Stephen Castles

Department of Sociology and Social Policy,

University of Sydney

Rm 243c, Transient Building, F12

NSW 2006 Australia


International migration presents important challenges for new immigration countries like South Korea. This paper examines how international migration is linked to broader processes of social transformation that arise through neo-liberal globalisation, and argues that migration theory should be a significant element of broader social theory. The paper arises from the Social Transformation and International Migration (STIM) Project, currently being carried out at the University of Sydney. The STIM Project includes fieldwork in South Korea, Turkey, Mexico and Australia.
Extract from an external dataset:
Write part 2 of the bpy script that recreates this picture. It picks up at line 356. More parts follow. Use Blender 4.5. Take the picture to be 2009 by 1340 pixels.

Its staring point is the Karl Polanyi’s theory of the ‘great transformation’ of European societies through the industrial revolutions of the 18th and 19th century. The STIM project follows a number of prominent social scientists in seeking to apply this theoretical model to the social transforrmations brought about by contemporary neo-liberal globalisation. The paper goes on to discuss the specific forms of social transformation that have taken place in east and Southeast Asia since the 1970s. International migration currently creates a major dilemma for Asian societies: economic and demographic forces make recruitment of migrant workers and other forms of migration (including marriage migration) important for; but also leads to fears of loss of ethnic homogeneity and national identity. Asian governments need to work out strategies for managing these contradictions. These will only succeed if they are based on understanding of the forces that drive migration and on a long-term strategy with regard to issues of diversity and identity.